=== Supplied entries ===

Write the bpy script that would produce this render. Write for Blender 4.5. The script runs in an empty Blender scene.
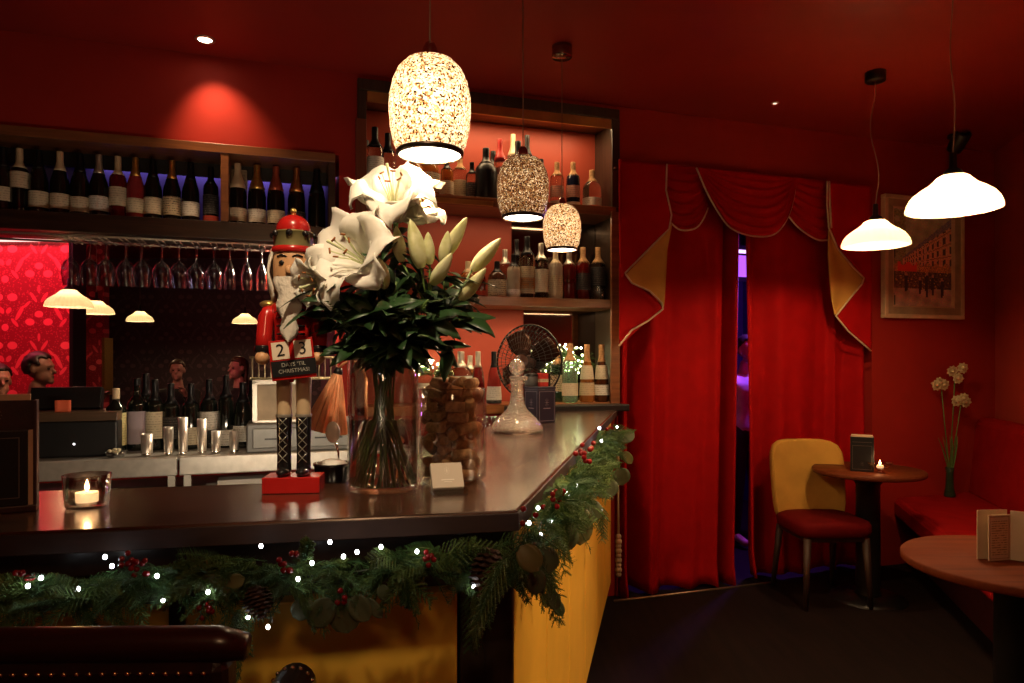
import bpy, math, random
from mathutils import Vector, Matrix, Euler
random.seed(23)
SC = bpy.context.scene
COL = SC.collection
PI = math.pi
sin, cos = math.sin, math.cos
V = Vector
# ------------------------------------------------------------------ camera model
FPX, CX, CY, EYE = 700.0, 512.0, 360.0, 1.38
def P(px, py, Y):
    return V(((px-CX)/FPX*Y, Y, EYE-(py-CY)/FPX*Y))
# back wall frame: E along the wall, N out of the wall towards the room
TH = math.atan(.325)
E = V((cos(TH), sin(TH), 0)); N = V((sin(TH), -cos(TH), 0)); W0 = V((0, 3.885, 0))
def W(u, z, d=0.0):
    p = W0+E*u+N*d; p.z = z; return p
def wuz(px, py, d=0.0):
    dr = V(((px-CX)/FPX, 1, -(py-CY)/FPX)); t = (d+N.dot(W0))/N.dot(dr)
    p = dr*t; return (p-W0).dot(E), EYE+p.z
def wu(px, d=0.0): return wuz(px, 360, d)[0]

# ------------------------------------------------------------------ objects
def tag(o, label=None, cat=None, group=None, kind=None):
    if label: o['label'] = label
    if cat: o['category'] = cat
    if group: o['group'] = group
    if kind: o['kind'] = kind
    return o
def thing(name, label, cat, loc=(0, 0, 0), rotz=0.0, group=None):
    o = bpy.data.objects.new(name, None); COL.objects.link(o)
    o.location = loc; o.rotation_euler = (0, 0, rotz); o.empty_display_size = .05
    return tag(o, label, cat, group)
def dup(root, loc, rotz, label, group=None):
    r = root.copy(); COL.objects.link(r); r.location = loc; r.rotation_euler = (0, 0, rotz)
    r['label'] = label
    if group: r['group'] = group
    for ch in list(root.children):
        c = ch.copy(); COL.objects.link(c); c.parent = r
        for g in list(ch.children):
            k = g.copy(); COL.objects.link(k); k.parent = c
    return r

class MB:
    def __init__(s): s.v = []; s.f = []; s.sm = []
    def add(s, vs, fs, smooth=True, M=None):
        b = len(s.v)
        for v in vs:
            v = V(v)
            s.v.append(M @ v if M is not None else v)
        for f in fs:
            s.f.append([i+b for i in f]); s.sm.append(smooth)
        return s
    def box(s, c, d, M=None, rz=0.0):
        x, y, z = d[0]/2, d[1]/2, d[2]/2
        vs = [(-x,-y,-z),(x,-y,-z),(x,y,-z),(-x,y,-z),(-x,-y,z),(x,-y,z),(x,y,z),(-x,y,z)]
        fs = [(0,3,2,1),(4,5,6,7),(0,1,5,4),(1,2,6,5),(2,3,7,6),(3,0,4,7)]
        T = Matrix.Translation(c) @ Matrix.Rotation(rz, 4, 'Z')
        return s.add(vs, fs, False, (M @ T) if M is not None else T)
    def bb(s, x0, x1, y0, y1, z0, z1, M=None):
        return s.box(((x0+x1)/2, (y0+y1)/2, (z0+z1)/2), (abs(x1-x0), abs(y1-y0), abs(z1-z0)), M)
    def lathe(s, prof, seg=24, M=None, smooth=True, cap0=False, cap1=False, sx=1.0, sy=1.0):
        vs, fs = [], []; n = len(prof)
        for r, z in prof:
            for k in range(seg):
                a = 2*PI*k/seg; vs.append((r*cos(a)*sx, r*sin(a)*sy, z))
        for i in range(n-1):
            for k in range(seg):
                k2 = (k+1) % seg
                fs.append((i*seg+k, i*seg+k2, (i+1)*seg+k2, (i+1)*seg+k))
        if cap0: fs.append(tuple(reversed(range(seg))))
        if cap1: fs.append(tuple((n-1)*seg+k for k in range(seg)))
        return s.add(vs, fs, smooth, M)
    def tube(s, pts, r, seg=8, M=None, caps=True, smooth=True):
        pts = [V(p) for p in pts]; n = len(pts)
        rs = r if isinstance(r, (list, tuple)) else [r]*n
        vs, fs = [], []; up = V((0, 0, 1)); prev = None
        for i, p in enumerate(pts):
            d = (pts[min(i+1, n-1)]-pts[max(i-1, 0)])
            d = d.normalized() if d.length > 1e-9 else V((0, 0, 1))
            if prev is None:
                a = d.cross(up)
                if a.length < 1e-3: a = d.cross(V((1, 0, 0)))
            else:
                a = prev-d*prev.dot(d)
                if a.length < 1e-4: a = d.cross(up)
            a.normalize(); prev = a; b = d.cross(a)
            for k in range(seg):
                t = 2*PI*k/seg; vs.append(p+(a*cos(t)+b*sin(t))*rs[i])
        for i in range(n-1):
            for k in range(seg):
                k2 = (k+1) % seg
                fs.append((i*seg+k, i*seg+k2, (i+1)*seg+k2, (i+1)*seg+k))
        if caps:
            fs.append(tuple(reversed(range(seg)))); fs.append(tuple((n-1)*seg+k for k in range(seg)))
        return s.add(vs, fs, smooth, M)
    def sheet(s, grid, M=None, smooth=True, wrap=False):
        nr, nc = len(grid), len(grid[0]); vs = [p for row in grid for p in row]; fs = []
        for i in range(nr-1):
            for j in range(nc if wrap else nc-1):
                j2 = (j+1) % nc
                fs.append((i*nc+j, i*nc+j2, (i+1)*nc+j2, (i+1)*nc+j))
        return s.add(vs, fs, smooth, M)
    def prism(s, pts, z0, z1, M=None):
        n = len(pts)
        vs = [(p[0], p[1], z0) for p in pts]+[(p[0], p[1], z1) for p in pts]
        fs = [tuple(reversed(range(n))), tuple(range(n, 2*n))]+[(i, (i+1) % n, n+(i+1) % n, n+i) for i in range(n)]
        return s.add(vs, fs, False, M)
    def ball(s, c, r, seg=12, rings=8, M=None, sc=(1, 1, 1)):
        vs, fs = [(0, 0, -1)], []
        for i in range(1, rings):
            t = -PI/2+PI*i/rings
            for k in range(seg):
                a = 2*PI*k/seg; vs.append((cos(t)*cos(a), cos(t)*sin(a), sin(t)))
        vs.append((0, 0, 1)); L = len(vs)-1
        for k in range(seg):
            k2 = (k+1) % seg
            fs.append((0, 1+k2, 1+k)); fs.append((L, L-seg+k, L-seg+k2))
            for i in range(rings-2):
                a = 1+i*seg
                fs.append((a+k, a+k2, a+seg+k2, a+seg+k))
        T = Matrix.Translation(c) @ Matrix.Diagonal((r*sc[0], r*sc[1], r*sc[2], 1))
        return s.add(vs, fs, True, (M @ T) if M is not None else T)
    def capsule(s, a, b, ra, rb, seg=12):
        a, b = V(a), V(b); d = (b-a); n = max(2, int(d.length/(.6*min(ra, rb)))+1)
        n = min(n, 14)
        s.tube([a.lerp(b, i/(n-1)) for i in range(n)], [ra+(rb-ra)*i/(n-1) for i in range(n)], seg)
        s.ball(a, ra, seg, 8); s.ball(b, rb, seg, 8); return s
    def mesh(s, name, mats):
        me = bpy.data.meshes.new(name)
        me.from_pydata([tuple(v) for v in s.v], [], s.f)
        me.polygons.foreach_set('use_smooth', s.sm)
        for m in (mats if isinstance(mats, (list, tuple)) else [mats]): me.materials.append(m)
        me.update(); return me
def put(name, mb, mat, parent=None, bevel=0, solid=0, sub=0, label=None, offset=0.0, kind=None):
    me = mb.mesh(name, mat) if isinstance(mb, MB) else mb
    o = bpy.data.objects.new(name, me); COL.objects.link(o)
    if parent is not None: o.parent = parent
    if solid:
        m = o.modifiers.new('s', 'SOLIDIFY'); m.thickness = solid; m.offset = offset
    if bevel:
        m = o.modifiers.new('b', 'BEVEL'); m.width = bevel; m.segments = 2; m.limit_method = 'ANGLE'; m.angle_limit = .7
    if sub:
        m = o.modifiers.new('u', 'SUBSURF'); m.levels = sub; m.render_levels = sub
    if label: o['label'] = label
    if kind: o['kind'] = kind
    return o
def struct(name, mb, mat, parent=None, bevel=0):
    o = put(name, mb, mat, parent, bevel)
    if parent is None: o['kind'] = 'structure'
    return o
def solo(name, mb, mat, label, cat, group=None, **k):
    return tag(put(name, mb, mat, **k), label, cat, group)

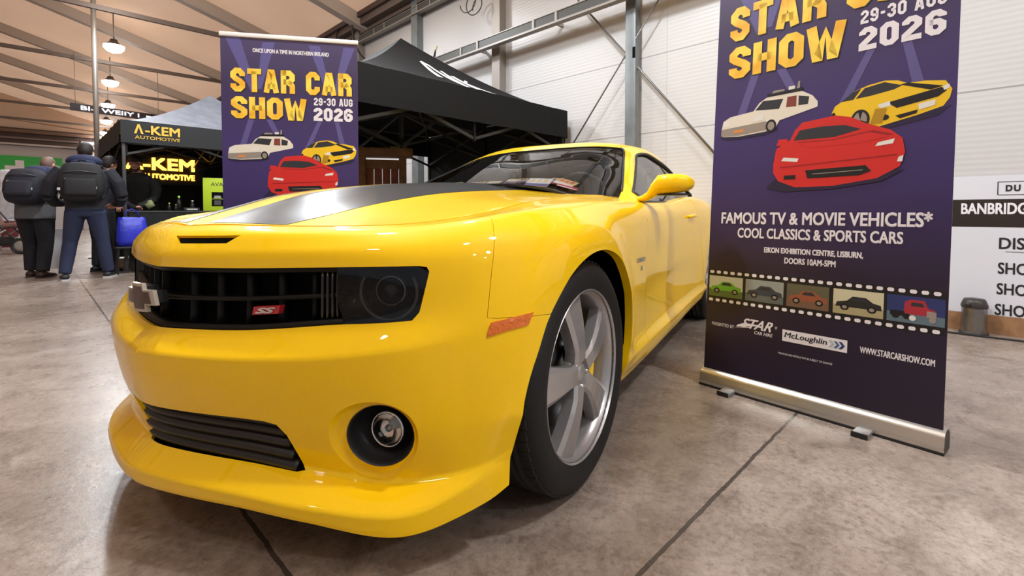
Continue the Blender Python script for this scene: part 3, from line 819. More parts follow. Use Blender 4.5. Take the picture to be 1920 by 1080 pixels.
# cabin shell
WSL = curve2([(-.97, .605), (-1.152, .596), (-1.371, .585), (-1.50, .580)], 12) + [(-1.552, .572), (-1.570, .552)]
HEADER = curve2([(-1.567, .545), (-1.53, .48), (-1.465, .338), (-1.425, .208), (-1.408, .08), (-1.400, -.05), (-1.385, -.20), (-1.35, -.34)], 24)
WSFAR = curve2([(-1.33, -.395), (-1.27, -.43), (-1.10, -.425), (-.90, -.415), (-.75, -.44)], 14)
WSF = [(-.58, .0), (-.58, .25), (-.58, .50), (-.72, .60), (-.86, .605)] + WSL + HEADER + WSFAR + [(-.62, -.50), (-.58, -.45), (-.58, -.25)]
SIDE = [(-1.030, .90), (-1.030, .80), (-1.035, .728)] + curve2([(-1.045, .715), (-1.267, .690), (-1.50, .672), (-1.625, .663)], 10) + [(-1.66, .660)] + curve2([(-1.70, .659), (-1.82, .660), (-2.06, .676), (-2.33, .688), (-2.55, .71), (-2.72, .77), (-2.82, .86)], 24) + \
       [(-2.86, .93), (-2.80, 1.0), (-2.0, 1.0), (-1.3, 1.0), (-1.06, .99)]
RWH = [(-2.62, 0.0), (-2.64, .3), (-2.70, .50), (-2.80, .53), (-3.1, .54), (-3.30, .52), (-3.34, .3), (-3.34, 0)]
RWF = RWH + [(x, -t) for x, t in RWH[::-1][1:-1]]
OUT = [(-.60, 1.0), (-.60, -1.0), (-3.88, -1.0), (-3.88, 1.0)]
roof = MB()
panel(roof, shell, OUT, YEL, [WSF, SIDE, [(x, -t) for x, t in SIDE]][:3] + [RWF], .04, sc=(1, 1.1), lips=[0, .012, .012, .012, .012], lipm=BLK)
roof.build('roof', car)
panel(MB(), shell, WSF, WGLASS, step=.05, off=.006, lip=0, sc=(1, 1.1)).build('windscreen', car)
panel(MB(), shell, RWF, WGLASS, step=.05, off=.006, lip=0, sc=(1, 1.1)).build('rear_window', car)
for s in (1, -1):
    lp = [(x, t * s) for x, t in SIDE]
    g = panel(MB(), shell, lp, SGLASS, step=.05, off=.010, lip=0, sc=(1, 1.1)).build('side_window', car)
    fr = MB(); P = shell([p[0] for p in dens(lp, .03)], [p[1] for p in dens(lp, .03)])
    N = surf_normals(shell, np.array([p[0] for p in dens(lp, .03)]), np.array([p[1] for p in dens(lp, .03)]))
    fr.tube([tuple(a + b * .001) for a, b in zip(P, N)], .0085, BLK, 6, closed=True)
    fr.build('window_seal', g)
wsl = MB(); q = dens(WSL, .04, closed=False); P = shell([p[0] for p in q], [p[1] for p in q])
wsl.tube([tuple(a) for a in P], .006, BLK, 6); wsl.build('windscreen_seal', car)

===

• **Objective**:
Pictures are excluded; extract exactly the lines from the start of the data through the line that holds "def wu(px, d=0.0): return wuz(px, 360, d)[0]", both ends included.

• **Task response**:
Write the bpy script that would produce this render. Write for Blender 4.5. The script runs in an empty Blender scene.
import bpy, math, random
from mathutils import Vector, Matrix, Euler
random.seed(23)
SC = bpy.context.scene
COL = SC.collection
PI = math.pi
sin, cos = math.sin, math.cos
V = Vector
# ------------------------------------------------------------------ camera model
FPX, CX, CY, EYE = 700.0, 512.0, 360.0, 1.38
def P(px, py, Y):
    return V(((px-CX)/FPX*Y, Y, EYE-(py-CY)/FPX*Y))
# back wall frame: E along the wall, N out of the wall towards the room
TH = math.atan(.325)
E = V((cos(TH), sin(TH), 0)); N = V((sin(TH), -cos(TH), 0)); W0 = V((0, 3.885, 0))
def W(u, z, d=0.0):
    p = W0+E*u+N*d; p.z = z; return p
def wuz(px, py, d=0.0):
    dr = V(((px-CX)/FPX, 1, -(py-CY)/FPX)); t = (d+N.dot(W0))/N.dot(dr)
    p = dr*t; return (p-W0).dot(E), EYE+p.z
def wu(px, d=0.0): return wuz(px, 360, d)[0]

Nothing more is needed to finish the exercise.